NATHANIEL CLARKE was born in Saybrook, Connecticut, July 19, 1694, the sixth child and fourth son of Major John Clark, Jr., and of his wife Rebecca, daughter of William Beamont, of Saybrook. His father was one of the legatees to whom Joshua, Sachem of the Western Niantic Indians, gave (by his will, February, 1675–6) large tracts of land in various unsettled parts of Connecticut; and Major Clark is said to have given, as early as February, 1701–2, a 2,000-acre right in his portion of these lands to the Trustees of the infant College, if it should be permanently located at Saybrook.

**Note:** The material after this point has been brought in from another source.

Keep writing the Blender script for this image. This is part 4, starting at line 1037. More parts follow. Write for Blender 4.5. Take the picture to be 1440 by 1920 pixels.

The township of Coventry was in 1706 erected out of lands formerly belonging to Sachem Joshua, and here Nathaniel Clarke was living in May, 1725, when he petitioned the General Assembly that he might be exempted from such inferior services as attending the military exercises of the village train-band, repairing highways, etc., on the ground “that at great expense your supplicant has been educated in your College then at Saybrook,” and that these common employments were “a disparaging imposition” on men of education. The Assembly granted the petition for release from training. At a later period he returned to Saybrook, where he spent his life on a farm near Saybrook Point. Between 1733 and 1743 he was ten times a deputy to the General Assembly. From 1734 he held a commission as Justice of the Peace.
He died in Saybrook, August 21, 1772, aged 78 years.
He married, May 10, 1715, Mary Urenne, of Norwich, who died December 30, 1754, at the age of 64. By this marriage he had a large family; at least seven sons and one daughter survived him.
The inventory of his estate amounted to £2600; it included about fifty books.